I met my mate Steve on the way home, who has just finished filming a Horror Movie.
‘It’s great!’ he said. ‘I get stuck in a bear trap and get me head pulled off!’
So, once home, I mooched about for a while, reading approved rational literature and watching ‘Doctor Who.’
Later, I cooked jerk chicken, anchovy and roasted pepper salad, and rice. It was lurvely, and put us in the right mood to catch up with the goings on in Coronation Street.
The one thing I like about Coronation Street is that they aren’t afraid to go with the big storylines. Some people may remember Sinbad from Brookside, who has now changed his name to Jerry, moved to Weatherfield with a shedload (literally) of assorted gormless children and opened a kebab shop. As if that weren’t excitement enough, Jerry has erected a giant shed in his back garden.

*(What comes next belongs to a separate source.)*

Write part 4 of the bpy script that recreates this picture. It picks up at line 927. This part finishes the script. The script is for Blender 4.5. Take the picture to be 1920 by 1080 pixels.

Sinbad is sandwiched (but not in a nasty way) by Gail Platt and Clurr Peacock who consequently are doing a lot of armfolding and bosom-adjusting over their garden fences in order to discuss ‘the shed’.
Meanwhile, Ken, ousted from his ancestral family home by Diedre (all staring eyes and smoke pluming from her flaring nostrils) is in hiding at a secret B&B, being given extra breakfast eggs by a no-nonsense landlady.
I can’t cope with all this suspense.